::: DATA :::
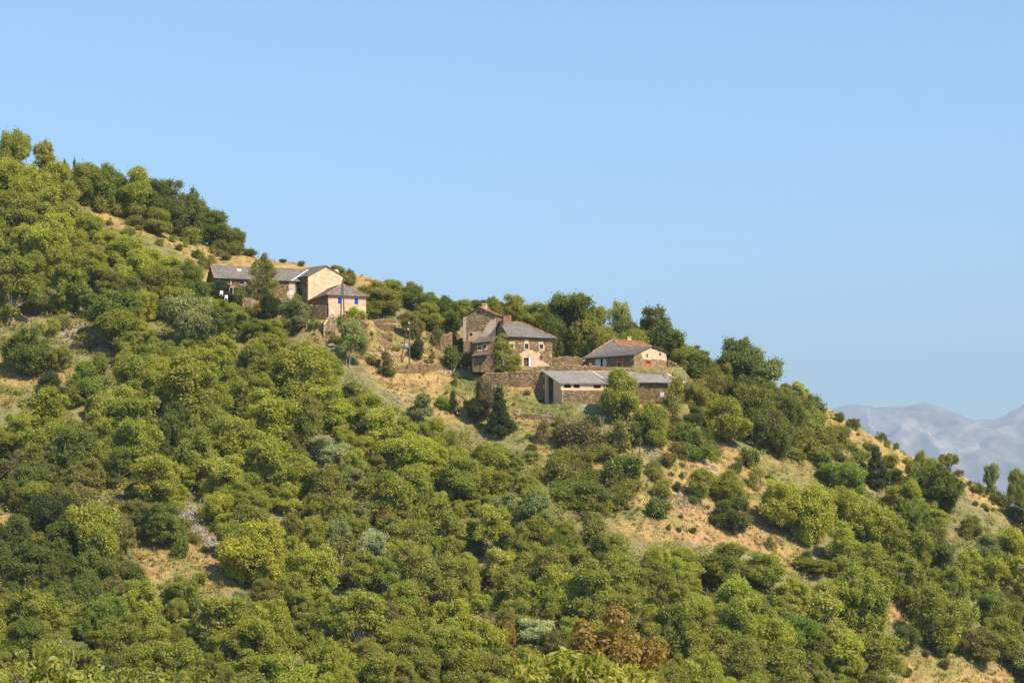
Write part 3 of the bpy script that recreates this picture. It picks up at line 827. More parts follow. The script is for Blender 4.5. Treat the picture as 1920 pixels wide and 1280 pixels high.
# 3b main block
D2 = 422.5; th = 22; ze = zat(628.5, D2); zg = zat(690, D2) - 1.2
A = xy(953.5, D2); B = reach(A, dirv(th), 1035.5, ze); Wd = 9.0
Lb = A + dirv(th + 90) * Wd; Rb = B + dirv(th + 90) * Wd
zr = zat(603.5, (A + dirv(th + 90) * Wd / 2).y)
fr = Wall(A, B, zg, ze + .1); le = Wall(Lb, A, zg, [(0, ze), (.5, zr - .15), (1, ze)]); ri = Wall(B, Rb, zg, ze); bk = Wall(Rb, Lb, zg, ze)
o1 = fr.op(956.5, 644, 962.5, 652); o2 = fr.op(983.5, 644.5, 990.5, 654); o3 = fr.op(1011.5, 645.5, 1018, 654); o4 = fr.op(982.5, 671, 991, 686.5); o5 = fr.op(1012, 667.5, 1017, 672.5)
o6 = fr.op(983, 629.5, 989, 632.5); o7 = fr.op(1008, 629.5, 1017, 633)
PL = [(974, 692), (974, 664), (982, 657), (995, 656), (1004, 660), (1012, 661), (1013, 666), (1008, 672), (1020, 678), (1028, 684), (1034, 692)]
PL2 = [(1016, 672), (1034, 676), (1034, 692), (1000, 692), (1004, 676)]
for w_ in (fr, le, ri, bk): w_.solid(mort)
fr.stones(stone, [fr.zone(PL), fr.zone([(954, 641), (965, 641), (965, 656), (954, 656)])], lo=.05, hi=.85); le.stones(stone, lo=.1, hi=.85); ri.stones(stone, lo=0, hi=.8)
fr.patch(plas, PL, .3); fr.patch(plas, [(983, 636), (991, 636), (991, 645), (983, 645)], .5); fr.patch(plas, [(1010, 640), (1020, 640), (1021, 658), (1010, 658)], .2)
fr.patch(plas, [(954, 641), (965, 641), (965, 656), (954, 656)], .5)
for r in (o1, o2, o3): add_window(sh, fr, r, M_DOOR, None, 'window', surround=M_PLASTER)
add_window(sh, fr, o4, M_DOOR, 'brown front door', 'door', depth=-.32); add_window(sh, fr, o5, M_BRICK, 'small window with a red-brown frame', 'small'); add_window(sh, fr, o6, M_WOOD, None, 'small'); add_window(sh, fr, o7, M_WOOD, None, 'small')
rv = MB(); fr.bar(rv, o4[1] + .01, o4[1] + .38, o4[2], o4[3] + .1, -.05, .16, 1.0); rv.build('door_jamb', M_WHITE, sh)  # sunlit door reveal, its light put into the white of this bar
U = Vector((*dirv(th), 0)); V = Vector((*dirv(th + 90), 0)); ov = .65; sl = (zr - ze) / (Wd / 2)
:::
* _TASK DIRECTIONS_:
Make an exact copy of the data, leaving its pictures out.

* _THE RESPONSE_:
Write part 3 of the bpy script that recreates this picture. It picks up at line 827. More parts follow. The script is for Blender 4.5. Treat the picture as 1920 pixels wide and 1280 pixels high.
# 3b main block
D2 = 422.5; th = 22; ze = zat(628.5, D2); zg = zat(690, D2) - 1.2
A = xy(953.5, D2); B = reach(A, dirv(th), 1035.5, ze); Wd = 9.0
Lb = A + dirv(th + 90) * Wd; Rb = B + dirv(th + 90) * Wd
zr = zat(603.5, (A + dirv(th + 90) * Wd / 2).y)
fr = Wall(A, B, zg, ze + .1); le = Wall(Lb, A, zg, [(0, ze), (.5, zr - .15), (1, ze)]); ri = Wall(B, Rb, zg, ze); bk = Wall(Rb, Lb, zg, ze)
o1 = fr.op(956.5, 644, 962.5, 652); o2 = fr.op(983.5, 644.5, 990.5, 654); o3 = fr.op(1011.5, 645.5, 1018, 654); o4 = fr.op(982.5, 671, 991, 686.5); o5 = fr.op(1012, 667.5, 1017, 672.5)
o6 = fr.op(983, 629.5, 989, 632.5); o7 = fr.op(1008, 629.5, 1017, 633)
PL = [(974, 692), (974, 664), (982, 657), (995, 656), (1004, 660), (1012, 661), (1013, 666), (1008, 672), (1020, 678), (1028, 684), (1034, 692)]
PL2 = [(1016, 672), (1034, 676), (1034, 692), (1000, 692), (1004, 676)]
for w_ in (fr, le, ri, bk): w_.solid(mort)
fr.stones(stone, [fr.zone(PL), fr.zone([(954, 641), (965, 641), (965, 656), (954, 656)])], lo=.05, hi=.85); le.stones(stone, lo=.1, hi=.85); ri.stones(stone, lo=0, hi=.8)
fr.patch(plas, PL, .3); fr.patch(plas, [(983, 636), (991, 636), (991, 645), (983, 645)], .5); fr.patch(plas, [(1010, 640), (1020, 640), (1021, 658), (1010, 658)], .2)
fr.patch(plas, [(954, 641), (965, 641), (965, 656), (954, 656)], .5)
for r in (o1, o2, o3): add_window(sh, fr, r, M_DOOR, None, 'window', surround=M_PLASTER)
add_window(sh, fr, o4, M_DOOR, 'brown front door', 'door', depth=-.32); add_window(sh, fr, o5, M_BRICK, 'small window with a red-brown frame', 'small'); add_window(sh, fr, o6, M_WOOD, None, 'small'); add_window(sh, fr, o7, M_WOOD, None, 'small')
rv = MB(); fr.bar(rv, o4[1] + .01, o4[1] + .38, o4[2], o4[3] + .1, -.05, .16, 1.0); rv.build('door_jamb', M_WHITE, sh)  # sunlit door reveal, its light put into the white of this bar
U = Vector((*dirv(th), 0)); V = Vector((*dirv(th + 90), 0)); ov = .65; sl = (zr - ze) / (Wd / 2)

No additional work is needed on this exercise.